§ **Exercise prompt**
Print the lines of the listing below verbatim from its first line through the line bearing "S = bpy.context.scene". Any pictures are to be omitted.

#### Raw data ####

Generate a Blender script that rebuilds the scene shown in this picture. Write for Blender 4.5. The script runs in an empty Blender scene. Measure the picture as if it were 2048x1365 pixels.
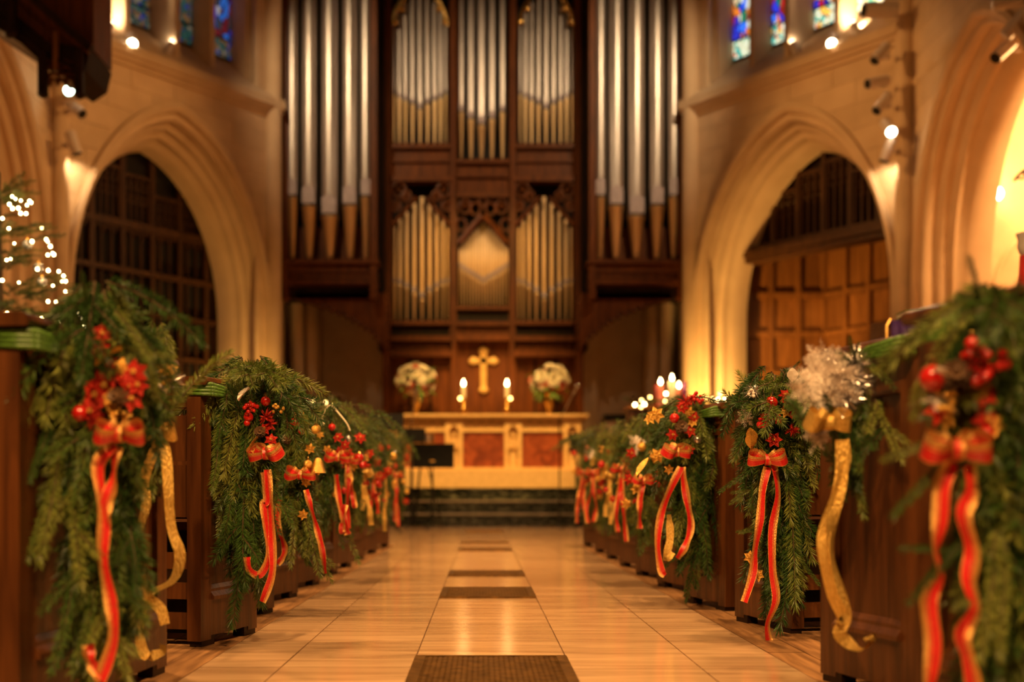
import bpy, bmesh, math, random
from mathutils import Vector, Matrix, Quaternion
random.seed(7)
PI = math.pi
C = bpy.context.scene.collection
S = bpy.context.scene

# ------------------------------------------------------------------ camera, world, lights, exposure
VPX, VPY, F, EYE = 964.0, 980.0, 2400.0, 0.57
cam = bpy.data.cameras.new('camera')
co = bpy.data.objects.new('camera', cam); C.objects.link(co); S.camera = co
cam.sensor_fit = 'HORIZONTAL'; cam.sensor_width = 36.0; cam.lens = F / 2048 * 36
cam.shift_x = (1024 - VPX) / 2048; cam.shift_y = (VPY - 682.5) / 2048
co.location = (0, 0, EYE); co.rotation_euler = (PI / 2, 0, 0)
cam.clip_start = 0.1; cam.clip_end = 120
cam.dof.use_dof = True; cam.dof.focus_distance = 4.65; cam.dof.aperture_fstop = 1.45
S.view_settings.view_transform = 'Standard'; S.view_settings.look = 'None'
S.view_settings.gamma = 1.0; S.view_settings.use_curve_mapping = False
S.view_settings.exposure = 0.1
w = bpy.data.worlds.new('world'); S.world = w; w.use_nodes = True
w.node_tree.nodes['Background'].inputs[0].default_value = (1.0, 0.6, 0.3, 1)
w.node_tree.nodes['Background'].inputs[1].default_value = 0.01

WARM = (1.0, 0.54, 0.19); GOLD = (1.0, 0.53, 0.13); AMBER = (1.0, 0.49, 0.14); WHITE = (1.0, 0.70, 0.38)
def light(kind, name, loc, power, col=WARM, size=0.15, target=None, angle=60, blend=0.6):
    l = bpy.data.lights.new(name, kind); l.energy = power; l.color = col
    if kind == 'AREA': l.shape = 'DISK'; l.size = size
    else: l.shadow_soft_size = size
    if kind == 'SPOT': l.spot_size = math.radians(angle); l.spot_blend = blend
    o = bpy.data.objects.new(name, l); C.objects.link(o); o.location = loc
    if target is not None:
        d = Vector(target) - Vector(loc); o.rotation_euler = d.to_track_quat('-Z', 'Y').to_euler()
    return o
# added fill lamps for pews and floor, unseen above and outside the frame
for x, y, z, p, tx, ty, an in ((-1.3, -0.8, 5.2, 1500, -0.3, 4.6, 72), (1.3, -0.8, 5.2, 1500, 0.3, 4.6, 72), (-1.9, 5.0, 6.6, 1300, -0.5, 7.0, 76), (1.9, 5.0, 6.6, 1300, 0.5, 7.0, 76), (-2.2, 10.5, 7.8, 1200, -0.5, 12.6, 66), (2.2, 10.5, 7.8, 1200, 0.5, 12.6, 66)):
    light('SPOT', 'nave_fill_light', (x, y, z), p, WARM, 0.12, (tx, ty, 0), an, 0.45)
# chancel spot lamps
light('SPOT', 'altar_spot_light', (-0.6, 14.5, 9.0), 3600, GOLD, 0.10, (0, 20.8, 1.1), 24, 0.6)
light('SPOT', 'altar_spot_light', (1.2, 14.5, 9.0), 2600, GOLD, 0.10, (0.2, 20.8, 1.3), 26, 0.6)
light('SPOT', 'organ_spot_light', (-3.9, 15.5, 9.5), 900, WHITE, 0.10, (-1.0, 21.5, 6.5), 55, 0.8)
light('SPOT', 'organ_spot_light', (3.9, 15.5, 9.5), 1000, WHITE, 0.10, (1.2, 21.5, 6.5), 55, 0.8)
light('SPOT', 'chancel_wall_light', (4.6, 13.5, 8.5), 1500, AMBER, 0.08, (-5.5, 17.6, 5.6), 28, 0.9)
light('SPOT', 'chancel_wall_light', (-4.6, 13.5, 8.5), 2000, AMBER, 0.08, (5.5, 17.6, 5.6), 28, 0.9)
light('SPOT', 'organ_spot_light', (0.0, 13.0, 7.6), 1500, GOLD, 0.08, (0.0, 21.5, 4.0), 24, 0.8)
light('SPOT', 'recess_spot_light', (2.0, 14.0, 4.6), 700, WARM, 0.08, (5.75, 21.0, 2.9), 17, 0.7)
light('POINT', 'crossing_fill_light', (0, 10.0, 9.5), 90, WARM, 0.2)  # added fill light high over the crossing, unseen
# the side aisles' own lamps
light('POINT', 'side_aisle_light', (8.3, 15.2, 5.6), 700, WARM, 0.2)
light('POINT', 'side_aisle_light', (-8.3, 15.2, 5.6), 320, WARM, 0.2)
# uplights at the foot of the chancel piers
light('SPOT', 'pier_uplight', (3.3, 19.3, 0.95), 950, GOLD, 0.08, (4.35, 20.2, 2.7), 66, 0.9)
light('SPOT', 'pier_uplight', (-3.3, 19.3, 0.95), 300, GOLD, 0.08, (-4.35, 20.2, 2.7), 66, 0.9)

# ------------------------------------------------------------------ helpers
def at(px, py, Y):
    return Vector(((px - VPX) / F * Y, Y, EYE + (VPY - py) / F * Y))
W = {}
def new_empty(name, loc=(0, 0, 0)):
    o = bpy.data.objects.new(name, None); C.objects.link(o); o.location = loc; o.empty_display_size = 0.2
    W[o.name] = Matrix.Translation(Vector(loc)); return o
def tag(o, label=None, cat=None, group=None, kind=None):
    if label: o['label'] = label
    if cat: o['category'] = cat
    if group: o['group'] = group
    if kind: o['kind'] = kind
    return o
def thing(name, label, cat, loc=(0, 0, 0), group=None):
    return tag(new_empty(name, loc), label, cat, group)
class MB:
    def __init__(s): s.v = []; s.f = []; s.m = []
    def add(s, vs, fs, m=0):
        b = len(s.v); s.v += [tuple(p) for p in vs]; s.f += [tuple(b + i for i in f) for f in fs]; s.m += [m] * len(fs); return s
    def hexa(s, P, m=0):
        return s.add(P, [(0, 1, 3, 2), (4, 6, 7, 5), (0, 4, 5, 1), (2, 3, 7, 6), (0, 2, 6, 4), (1, 5, 7, 3)], m)
    def fbox(s, fn, a0, a1, b0, b1, z0, z1, m=0):
        return s.hexa([fn(a, b, z) for a in (a0, a1) for b in (b0, b1) for z in (z0, z1)], m)
    def box(s, x0, x1, y0, y1, z0, z1, m=0):
        return s.fbox(lambda a, b, z: (a, b, z), x0, x1, y0, y1, z0, z1, m)
    def tube(s, pts, rad, n=8, m=0, caps=True):
        pts = [Vector(p) for p in pts]; k = len(pts)
        if not hasattr(rad, '__len__'): rad = [rad] * k
        vs = []; prev = None
        for i, p in enumerate(pts):
            t = (pts[min(i + 1, k - 1)] - pts[max(i - 1, 0)]).normalized()
            if prev is None:
                a = t.orthogonal().normalized()
            else:
                a = (prev - t * prev.dot(t))
                a = a.normalized() if a.length > 1e-6 else t.orthogonal().normalized()
            prev = a; b = t.cross(a)
            for j in range(n):
                q = 2 * PI * j / n; vs.append(p + (a * math.cos(q) + b * math.sin(q)) * rad[i])
        fs = [(i * n + j, i * n + (j + 1) % n, (i + 1) * n + (j + 1) % n, (i + 1) * n + j) for i in range(k - 1) for j in range(n)]
        if caps: fs += [tuple(range(n))[::-1], tuple((k - 1) * n + j for j in range(n))]
        return s.add(vs, fs, m)
    def lathe(s, prof, c=(0, 0, 0), n=16, m=0, sx=1, sy=1):
        vs = [(c[0] + r * sx * math.cos(2 * PI * j / n), c[1] + r * sy * math.sin(2 * PI * j / n), c[2] + z) for r, z in prof for j in range(n)]
        k = len(prof)
        fs = [(i * n + j, i * n + (j + 1) % n, (i + 1) * n + (j + 1) % n, (i + 1) * n + j) for i in range(k - 1) for j in range(n)]
        fs += [tuple(range(n))[::-1], tuple((k - 1) * n + j for j in range(n))]
        return s.add(vs, fs, m)
    def ball(s, c, r, n=12, k=8, m=0, sx=1, sy=1, sz=1):
        return s.lathe([(max(r * math.sin(PI * i / k), 1e-4), -r * sz * math.cos(PI * i / k)) for i in range(k + 1)], c, n, m, sx, sy)
    def prism(s, poly, fn, d0, d1, m=0):       # poly of (a, z); fn(a, d, z)
        n = len(poly)
        vs = [fn(a, d0, z) for a, z in poly] + [fn(a, d1, z) for a, z in poly]
        fs = [tuple(range(n)), tuple(range(2 * n - 1, n - 1, -1))] + [(i, n + i, n + (i + 1) % n, (i + 1) % n) for i in range(n)]
        return s.add(vs, fs, m)
    def mesh(s, name, mats, smooth=False, solid=True, xf=None):
        me = bpy.data.meshes.new(name)
        vs = s.v if xf is None else [tuple(xf @ Vector(p)) for p in s.v]
        me.from_pydata(vs, [], s.f)
        for mm in (mats if isinstance(mats, (list, tuple)) else [mats]): me.materials.append(M[mm] if isinstance(mm, str) else mm)
        me.polygons.foreach_set('material_index', s.m)
        if solid:
            bm = bmesh.new(); bm.from_mesh(me); bmesh.ops.recalc_face_normals(bm, faces=bm.faces); bm.to_mesh(me); bm.free()
        if smooth:
            me.polygons.foreach_set('use_smooth', [True] * len(me.polygons))
            if smooth != 'all': me.set_sharp_from_angle(angle=math.radians(38))
        me.update(); return me
    def build(s, name, mats, parent=None, smooth=False, solid=True, local=False):
        xf = None
        if parent is not None and not local: xf = W[parent.name].inverted()
        o = bpy.data.objects.new(name, s.mesh(name, mats, smooth, solid, xf)); C.objects.link(o)
        W[o.name] = W[parent.name] if parent is not None else Matrix.Identity(4)
        if parent is not None: o.parent = parent
        return o
def inst(me, name, parent, mat):
    o = bpy.data.objects.new(name, me); C.objects.link(o); o.parent = parent; o.matrix_basis = mat; return o
def rebase(o):                                  # put a top-level mesh's origin at its base centre
    me = o.data; xs = [v.co for v in me.vertices]
    c = Vector(((min(p.x for p in xs) + max(p.x for p in xs)) / 2, (min(p.y for p in xs) + max(p.y for p in xs)) / 2, min(p.z for p in xs)))
    me.transform(Matrix.Translation(-c)); o.location = c; W[o.name] = Matrix.Translation(c); return o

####

§ **Answer to the task**
Generate a Blender script that rebuilds the scene shown in this picture. Write for Blender 4.5. The script runs in an empty Blender scene. Measure the picture as if it were 2048x1365 pixels.
import bpy, bmesh, math, random
from mathutils import Vector, Matrix, Quaternion
random.seed(7)
PI = math.pi
C = bpy.context.scene.collection
S = bpy.context.scene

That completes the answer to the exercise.